Integrasi | Rendah | Bunuh diri egoistis |
Tinggi | Bunuh diri altruistis | |
Regulasi | Rendah | Bunuh diri anomik |
Tinggi | Bunuh diri fatalistis |
i. Bunuh Diri Egoistis
Tingginya angka bunuh diri egoistis dikarenakan ditemukannya dalam suatu masyarakat atau suatu kelompok dimana individu tidak berinteraksi dengan baik dalam unit sosial yang luas sehingga menyebabkan kelelahan yang tidak dapat disembuhkan dan depresi yang menyedihkan. Lemahnya integrasi sosial melahirkan arus sosial yang khas, dan arus sosial tersebut melahirkan perbedaan angka bunuh diri. Arus sosial yang melindungi dan mengayomi yang lahir dari masyarakat yang padu akan mencegah meluasnya kasus bunuh diri egostis.
ii. Bunuh Diri Altruistis
Bunuh diri altruistis terjadi ketika adanya integrasi sosial sangat kuat. Secara harfiah dijelaskan individu terpaksa melakukan bunuh diri. Tingginya tingkat bunuh diri altruistis dikarenakan makin banyak harapan yang tersedia, karena dia bergantung pada keyakinan akan adanya sesuatu yang indah setelah hidup di dunia ini. Ketika integrasi melemah, seseorang akan melakukan bunuh diri karena tidak ada lagi kebaikan yang dapat digunakan untuk meneruskan kehidupannya.

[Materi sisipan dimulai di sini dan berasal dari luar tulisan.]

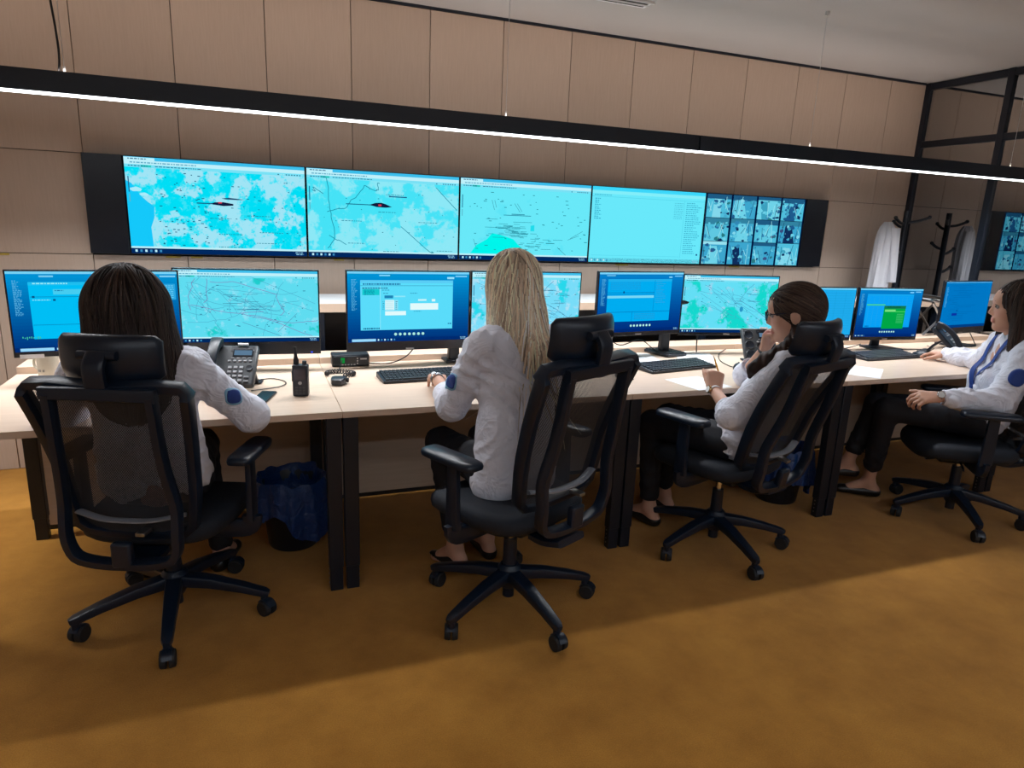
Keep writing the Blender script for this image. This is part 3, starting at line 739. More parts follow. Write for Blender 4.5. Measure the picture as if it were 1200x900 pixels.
# ------------------------------------------------------------------ desks
DW = 1.2385; DX0 = -1.3637; DZ = 0.74; DD = 0.87
desk_labels = ['birch desk at the far left end with the phone and two-way radio',
               'birch desk second from left, with one keyboard and the mobile radio',
               'birch desk in the middle right, with papers and a keyboard',
               'birch desk second from the glass partition, with paper and keyboard',
               'birch desk at the right end beside the glass partition']
desk0 = thing('desk', (DX0, 0, 0))
MB().box2((0.0008, 0, DZ-0.025), (DW-0.0008, DD, DZ)).build('tabletop', M_DESK, desk0, bevel=0.0015)
MB().box2((0.001, DD+0.004, DZ-0.02), (DW-0.001, DD+0.17, DZ+0.030)).build('rear_ledge', M_DESK, desk0, bevel=0.002)
MB().box2((0.002, DD+0.05, 0.022), (DW-0.002, DD+0.068, DZ-0.022)).build('modesty_panel', M_PANEL, desk0, bevel=0.001)
MB().box2((0.0, DD+0.052, 0.0), (DW, DD+0.066, 0.022)).build('plinth', M_BLACKMETAL, desk0)
for sx in (0.004, DW-0.059):
    for sy in (0.012, DD-0.06):
        lg = MB().box2((sx, sy, 0.10), (sx+0.055, sy+0.045, DZ-0.026)).build('leg', M_BLACKMETAL, desk0, bevel=0.003)
        MB().box2((sx+0.003, sy+0.003, 0.0), (sx+0.052, sy+0.042, 0.12)).build('leg_extension', M_BLACKMETAL, lg, bevel=0.003)
        b = MB()
        for k in range(4): b.cyl((sx-0.0006 if sx > 0.5 else sx+0.0556, sy+0.022, 0.03+k*0.02), (sx+0.0005 if sx > 0.5 else sx+0.0545, sy+0.022, 0.03+k*0.02), 0.004, n=8)
        b.build('adjuster_hole', M_STEEL, lg)
    MB().box2((sx+0.008, 0.058, DZ-0.075), (sx+0.047, DD-0.061, DZ-0.028)).build('side_rail', M_BLACKMETAL, desk0, bevel=0.002)
MB().box2((0.062, 0.20, DZ-0.066), (DW-0.062, 0.24, DZ-0.028)).build('cross_rail', M_BLACKMETAL, desk0, bevel=0.002)
MB().box2((0.062, 0.60, DZ-0.066), (DW-0.062, 0.64, DZ-0.028)).build('cross_rail', M_BLACKMETAL, desk0, bevel=0.002)
DESK_N = 5
for i in range(DESK_N):
    d = desk0 if i == 0 else copy_tree(desk0)
    d.location = (DX0+i*DW, 0, 0)
    if i == DESK_N-1: d.scale = ((PART_X-0.06-(DX0+i*DW))/DW, 1, 1)
    tag(d, desk_labels[i], 'desk', 'row of birch desks')

# wall counter behind the monitors
c = thing('wall_counter', (-1.3, 1.25, 0), 0, 'long white-topped counter along the wall behind the monitors', 'counter')
L = 5.95
MB().box2((0, 0.004, 0.94), (5.36, 0.47, 0.985)).build('countertop', M_WHITE, c, bevel=0.002)
MB().box2((5.362, 0.004, 0.94), (L, 0.20, 0.985)).build('countertop', M_WHITE, c, bevel=0.002)
MB().box2((0, 0.0, 0.938), (L, 0.004, 0.984)).build('edge_band', M_DESK, c)
MB().box2((0, 0.16, 0.0), (L, 0.18, 0.938)).build('rear_panel', M_BLACKMETAL, c)
for x in (0.03, 1.22, 2.46, 3.70, 4.94, 5.90):
    MB().box((x, 0.03, 0.469), (0.042, 0.05, 0.936)).build('leg', M_BLACKMETAL, c, bevel=0.003)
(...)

Sebaliknya, ketika integrasi menguat, mereka melakukan bunuh diri justru demi kebaikan yang besar.
iii. Bunuh Diri Anomik
Bunuh Diri Anomik terjadi karena ketika kekuatan regulasi masyarakat terganggu (biasanya disebabkan oleh gangguan faktor ekonomi baik positif berupa peningkatan ekonomi maupun negatif berupa penurunan ekonomi). Perubahan-perubahan semacam ini menempatkan orang dalam situasi diman norma lama tidak lagi berlaku sementara norma baru belum dikembangkan. Periode gangguan inimelapaskan arus anomi (rasa ketercerabutan dari akar dan rasa kehilangan dari norma-norma mengikat) dan arus ini cenderung mempertinggi anka bunuh diri anomik.
iv. Bunuh Diri Fatalistis
Bunuh diri fatalistis terjadi ketika regulasi meningkat. Durkheim (1897/1951:276) menggambarkan seseorang yang melakukan bunuh diri fatalistis seperti seseorang yang masa depannya telah tertutup dan nafsu yang tertahan oleh disiplin yang menindas.

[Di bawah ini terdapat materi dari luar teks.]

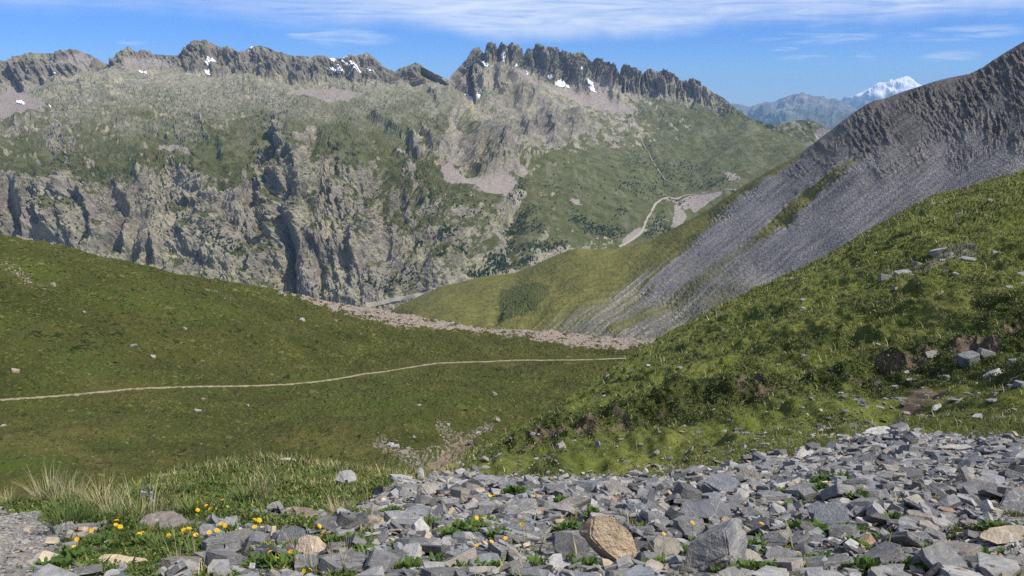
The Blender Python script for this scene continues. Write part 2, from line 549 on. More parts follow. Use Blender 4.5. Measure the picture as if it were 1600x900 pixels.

2) Rule of Sociologichal Method
Ada lima aturan fundamental dalam metode Durkheim, diantaranya yaitu:
1. Mendefinisikan objek yang dikaji secara objektif
Yang menjadi sasaran ialah sebuah peristiwa sosial yang bisa diamati diluar kesadaran individu. Definisi tidak boleh mengandung prasangka terlepas dari apapun yang kira-kira akan menjadi kesimpulan studi.

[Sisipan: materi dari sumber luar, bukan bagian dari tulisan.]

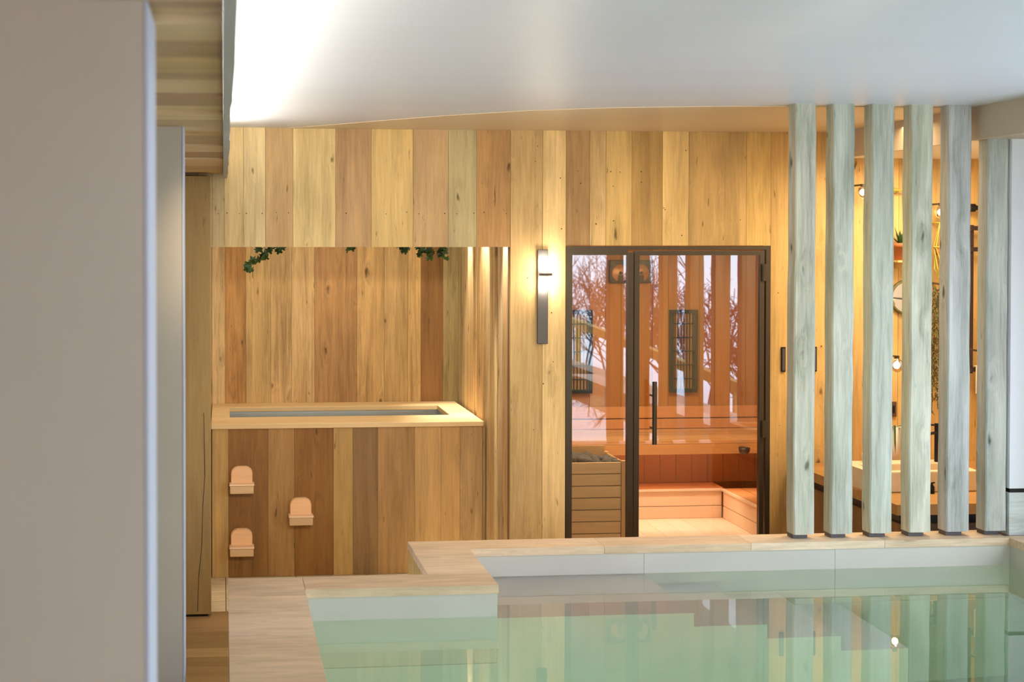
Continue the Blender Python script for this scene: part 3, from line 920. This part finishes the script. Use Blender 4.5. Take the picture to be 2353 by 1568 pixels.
for k in range(26):
    xx = 2.06 + (k % 7) * 0.052 + rs.uniform(-.01, .01); yy = 8.56 + (k // 7) * 0.08 + rs.uniform(-.01, .01)
    hh = 0.765 + 0.02 * math.exp(-((xx - 2.1) ** 2) / 0.01)
    mb = MB(); mb.ball((xx, yy, hh), rs.uniform(0.026, 0.036), sz=(1.1, 1.0, 0.75), sub=2, noise=0.16, rnd=k * 1.7)
    mb.build('stone', M['rock'], t)

# ================================================================== door pulls on the boards
for (x0, x1, lb) in ((3.277, 3.304, 'narrow black recessed pull on the boards between the sauna door and the first post'), (3.470, 3.496, 'narrow black recessed pull showing between the first and second posts')):
    t = thing('door_pull', lb, 'handle', ((x0 + x1) / 2, 8.19, 1.34))
    mb = MB(); mb.box(x0, x1, 8.188, 8.1975, 1.342, 1.489, ch=0.002)
    mb.build('backplate', M['black'], t)
    mb = MB(); mb.box(x0 + 0.006, x1 - 0.006, 8.184, 8.1885, 1.35, 1.48); mb.build('grip', M['graphite'], t)

# ================================================================== washroom behind the posts
vt = thing('vanity_unit', 'dark wooden vanity cabinet with an oak worktop standing behind the posts', 'cabinet', (3.95, 7.5, 0))
mb = MB(); mb.box(3.35, 4.75, 6.85, 8.185, 0.0, 0.70, tone((130, 88, 44)), seed3()); mb.build('body', M['oak_z'], vt)
mb = MB(); mb.box(3.362, 4.74, 6.862, 8.18, 0.70, 0.745); mb.build('channel', M['black'], vt, 'black recessed grip channel')
mb = MB(); mb.box(3.332, 4.76, 6.83, 8.19, 0.745, 0.80, tone((176, 124, 64)), seed3(), ch=0.003); mb.build('worktop', M['oak_x'], vt)
mb = MB()
for k in range(3):
    mb.box(3.37 + k * 0.46, 3.37 + k * 0.46 + 0.45, 6.836, 6.849, 0.40, 0.70, tone((84, 56, 32)), seed3()); mb.box(3.37 + k * 0.46, 3.37 + k * 0.46 + 0.45, 6.836, 6.849, 0.06, 0.37, tone((84, 56, 32)), seed3())
mb.build('drawer_fronts', M['oak_x'], vt)
# basin block
bt = thing('stone_basin', 'long pale stone washbasin block on the vanity worktop', 'basin', (3.6, 7.35, 0.80))
mb = MB()
bx0, bx1, by0, by1, bz0, bz1 = 3.325 - 0.0, 3.94, 7.16, 7.55, 0.801, 0.91
bx0 = 3.345
tk = 0.05
cB = tone((226, 196, 152))
mb.box(bx0, bx1, by0, by0 + tk, bz0, bz1, cB, seed3(), ch=0.006); mb.box(bx0, bx1, by1 - 0.12, by1, bz0, bz1, cB, seed3(), ch=0.006)
mb.box(bx0, bx0 + tk, by0 + tk, by1 - 0.12, bz0, bz1, cB, seed3()); mb.box(bx1 - tk, bx1, by0 + tk, by1 - 0.12, bz0, bz1, cB, seed3()); mb.box(bx0 + tk, bx1 - tk, by0 + tk, by1 - 0.12, bz0, bz0 + 0.03, cB, seed3())
mb.build('bowl', M['basin'], bt)
mb = MB(); mb.lathe([(0.0, 0.004), (0.022, 0.004), (0.024, 0.0)], (3.6, 7.32, 0.832), 20); mb.build('drain', M['black'], bt)
# small black bottle in front
t = thing('black_bottle', 'small black bottle on the worktop in front of the basin', 'bottle', (3.69, 7.12, 0.80))
mb = MB(); mb.lathe([(0.0, 0.0), (0.014, 0.0), (0.014, 0.035), (0.006, 0.045), (0.006, 0.055), (0.0, 0.055)], (3.665, 7.125, 0.80), 16); mb.build('body', M['black'], t)
mb = MB(); mb.cyl((3.665, 7.125, 0.855), (3.665, 7.10, 0.86), 0.004); mb.build('spout', M['black'], t)
t = thing('tumbler', 'small cream tumbler standing at the back corner of the basin', 'cup', (3.49, 7.49, 0.91))
mb = MB(); mb.lathe([(0.0, 0.0), (0.021, 0.0), (0.024, 0.045), (0.021, 0.045), (0.018, 0.006), (0.0, 0.006)], (3.484, 7.50, 0.911), 20); mb.build('body', M['linen'], t)
# cream pot with a long leaf
t = thing('potted_plant', 'tall cream planter with dark blade leaves drooping over its rim, behind the fourth post', 'plant', (3.83, 7.9, 0.80))
mb = MB(); mb.lathe([(0.0, 0.0), (0.03, 0.0), (0.045, 0.25), (0.04, 0.25), (0.03, 0.02), (0.0, 0.02)], (3.82, 7.88, 0.8), 24); mb.build('pot', M['linen'], t)
mb = MB()
for (dx, dz) in ((0.02, -0.16), (0.035, -0.20), (-0.02, -0.14)):
    mb.add([(3.80 - 0.006, 7.88, 1.04), (3.80 + 0.006, 7.88, 1.04), (3.82 + dx + 0.006, 7.82, 1.065), (3.82 + dx - 0.006, 7.82, 1.065), (3.82 + dx * 1.4 + 0.005, 7.80, 1.04 + dz * 0.5), (3.82 + dx * 1.4 - 0.005, 7.80, 1.04 + dz * 0.5), (3.82 + dx, 7.81, 1.04 + dz)], [(0, 1, 2, 3), (3, 2, 4, 5), (5, 4, 6)])
mb.build('foliage', M['leaf'], t)

# faucet: black standing column
t = thing('basin_faucet', 'black column faucet with two cross pieces standing behind the basin', 'faucet', (3.868, 7.47, 0.91))
mb = MB(); mb.cyl((3.868, 7.47, 0.911), (3.868, 7.47, 1.12), 0.012); mb.build('column', M['black'], t)
mb = MB(); mb.cyl((3.868, 7.47, 1.07), (3.80, 7.42, 1.07), 0.008); mb.build('spout', M['black'], t)
mb = MB(); mb.cyl((3.868, 7.47, 1.11), (3.82, 7.45, 1.115), 0.005); mb.build('lever', M['black'], t)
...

2. Memilih satu atau beberapa kriteria yang objektif
Durkheim mempelajari berbagai bentuk solidaritas sosial yang berbeda-beda dari sudut hukum. Begitu pula ia berusaha mencari penyebab tindakan bunuh diri dengan mempergunakan angka kematian akan bunuh diri. Namun masih harus lebih banyak diperhatikan tentang kriteria-kriteria dalam mengajukan analisis tersebut.
3. Menjelaskan kenormalan patologi
Ada beberapa situasi yang bersifat kebetulan dan sementara yang bisa mengacaukan keteraturan peristiwa. Jadi kita harus membedakan situasi-situasi normal yang menjadi dasar kesimpulan teoritis.
4. Menjelaskan masalah sosial secara "sosial"
Sebuah peristiwa sosial tidak hanya bisa dijelaskan lewat keinginan individual yang sadar, namun juga melalui peristiwa atau tindakan sosial sebelumnya.
5. Mempergunakan metode komperatif secara sistematis
Hanya komperativisme terhadap ruang dan waktu yang memungkinkan berbagai hal yang kita bahas diatas berakhir dengan suatu demonstrasi sosiologis.